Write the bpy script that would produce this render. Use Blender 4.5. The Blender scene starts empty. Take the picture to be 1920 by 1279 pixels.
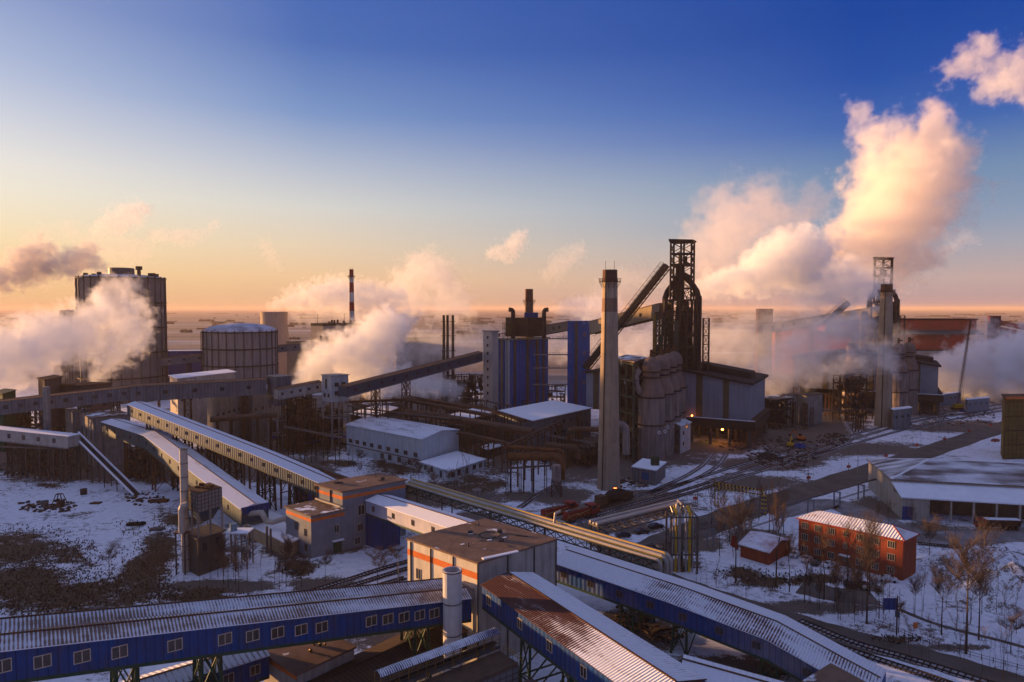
import bpy, math, random
from mathutils import Vector, Matrix
random.seed(7)
sc = bpy.context.scene
R = math.radians
# ------------------------------------------------------------------ camera
F, U0, V0, HCAM = 1300.0, 960.0, 639.5, 66.0
PITCH = math.atan((V0 - 578.0) / F)
cam = bpy.data.objects.new('camera', bpy.data.cameras.new('camera'))
sc.collection.objects.link(cam)
cam.location = (0, 0, HCAM)
cam.rotation_euler = (R(90) - PITCH, 0, 0)
cam.data.sensor_width = 36; cam.data.lens = 36 * F / 1920
cam.data.clip_start = 1; cam.data.clip_end = 90000
sc.camera = cam
# ------------------------------------------------------------------ world + sun
SUN_AZ, SUN_EL = R(-66), R(4.2)      # azimuth from +Y towards -X, low morning sun
world = bpy.data.worlds.new('World'); sc.world = world; world.use_nodes = True
def build_world():
    nt = world.node_tree; N = nt.nodes.new; L = nt.links.new
    bg = nt.nodes['Background']
    sky = N('ShaderNodeTexSky'); sky.sky_type = 'NISHITA'; sky.sun_disc = False
    sky.sun_elevation = SUN_EL; sky.sun_rotation = SUN_AZ
    sky.air_density = 1.0; sky.dust_density = 2.0; sky.ozone_density = 3.0
    tc = N('ShaderNodeTexCoord'); sx = N('ShaderNodeSeparateXYZ'); L(tc.outputs['Generated'], sx.inputs[0])
    asn = N('ShaderNodeMath'); asn.operation = 'ARCSINE'; L(sx.outputs['Z'], asn.inputs[0])
    el = N('ShaderNodeMapRange'); el.inputs['From Min'].default_value = 0; el.inputs['From Max'].default_value = R(60)
    L(asn.outputs[0], el.inputs['Value'])
    def ramp(stops):
        r = N('ShaderNodeValToRGB'); e = r.color_ramp.elements
        for i, (deg, c) in enumerate(stops):
            p = deg / 60.0
            q = e[i] if i < 2 else e.new(p)
            q.position = p
            q.color = tuple(((x / 255 + .055) / 1.055) ** 2.4 for x in c) + (1,)
        L(el.outputs[0], r.inputs[0]); return r
    top_ = (60, (136, 145, 184)), (40, (128, 142, 190))
    rA = ramp([(0, (236, 184, 132)), top_[0], (1.5, (246, 200, 142)), (4.5, (255, 228, 178)), (7, (253, 238, 208)), (9.7, (248, 240, 228)), (13, (222, 223, 230)), (16.5, (190, 200, 224)), (20, (164, 178, 214)), (28, (130, 150, 200)), top_[1]])
    rB = ramp([(0, (226, 178, 140)), top_[0], (2.5, (241, 200, 156)), (5, (232, 210, 182)), (8, (216, 214, 208)), (11, (184, 192, 208)), (15, (125, 152, 200)), (20, (80, 112, 182)), (27, (62, 96, 176)), top_[1]])
    rC = ramp([(0, (178, 148, 156)), top_[0], (2.1, (196, 170, 165)), (4.5, (166, 166, 178)), (6.2, (142, 158, 182)), (9.7, (114, 142, 178)), (13, (62, 102, 176)), (16.5, (34, 80, 168)), (20, (20, 70, 160)), (26, (20, 66, 156)), top_[1]])
    at = N('ShaderNodeVectorMath'); at.operation = 'NORMALIZE'
    flat = N('ShaderNodeCombineXYZ'); L(sx.outputs['X'], flat.inputs['X']); L(sx.outputs['Y'], flat.inputs['Y'])
    L(flat.outputs[0], at.inputs[0])
    dt = N('ShaderNodeVectorMath'); dt.operation = 'DOT_PRODUCT'; L(at.outputs[0], dt.inputs[0])
    dt.inputs[1].default_value = (math.sin(SUN_AZ), math.cos(SUN_AZ), 0)
    ac = N('ShaderNodeMath'); ac.operation = 'ARCCOSINE'; L(dt.outputs['Value'], ac.inputs[0])
    def azr(a, b):
        q = N('ShaderNodeMapRange'); q.inputs['From Min'].default_value = R(a); q.inputs['From Max'].default_value = R(b); L(ac.outputs[0], q.inputs['Value']); return q
    m0 = N('ShaderNodeMix'); m0.data_type = 'RGBA'; L(azr(20, 50).outputs[0], m0.inputs[0]); L(rA.outputs[0], m0.inputs[6]); L(rB.outputs[0], m0.inputs[7])
    mx = N('ShaderNodeMix'); mx.data_type = 'RGBA'; L(azr(50, 92).outputs[0], mx.inputs[0]); L(m0.outputs[2], mx.inputs[6]); L(rC.outputs[0], mx.inputs[7])
    sc1 = N('ShaderNodeMix'); sc1.data_type = 'RGBA'; sc1.blend_type = 'MULTIPLY'; sc1.inputs[0].default_value = 1
    L(sky.outputs[0], sc1.inputs[6]); sc1.inputs[7].default_value = (.1, .1, .1, 1)
    m2 = N('ShaderNodeMix'); m2.data_type = 'RGBA'; m2.inputs[0].default_value = .93
    L(sc1.outputs[2], m2.inputs[6]); L(mx.outputs[2], m2.inputs[7]); L(m2.outputs[2], bg.inputs[0])
    bg.inputs[1].default_value = 0.395
build_world()
sl = bpy.data.lights.new('sun', 'SUN'); sl.energy = 5.0; sl.angle = R(.8); sl.color = (1, .53, .21)
so = bpy.data.objects.new('sun', sl); sc.collection.objects.link(so)
SUND = Vector((math.sin(SUN_AZ) * math.cos(SUN_EL), math.cos(SUN_AZ) * math.cos(SUN_EL), math.sin(SUN_EL)))
so.rotation_euler = SUND.to_track_quat('Z', 'Y').to_euler(); so.location = (-300, 150, 200)
sc.view_settings.view_transform = 'Standard'; sc.view_settings.look = 'None'
sc.view_settings.exposure = 1.40; sc.view_settings.gamma = 1
sc.render.engine = 'CYCLES'
sc.cycles.use_denoising = True
sc.cycles.volume_bounces = 5; sc.cycles.max_bounces = 6; sc.cycles.diffuse_bounces = 2; sc.cycles.glossy_bounces = 2
sc.cycles.transparent_max_bounces = 8
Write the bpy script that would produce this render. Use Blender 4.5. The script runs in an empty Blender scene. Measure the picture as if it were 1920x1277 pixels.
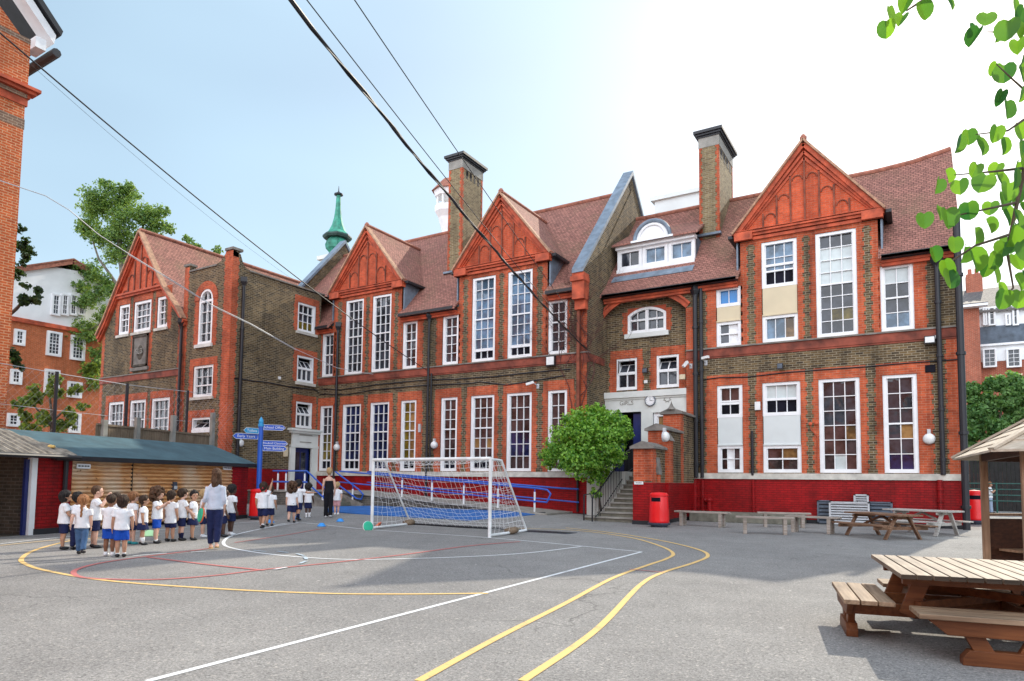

GOAL: Copy each line in the data that holds the word "empty".

COMPLETE ANSWER:
Write the bpy script that would produce this render. Use Blender 4.5. The Blender scene starts empty. Take the picture to be 1920 by 1279 pixels.
Write the bpy script that would produce this render. Use Blender 4.5. The script runs in an empty Blender scene. Measure the picture as if it were 1920x1277 pixels.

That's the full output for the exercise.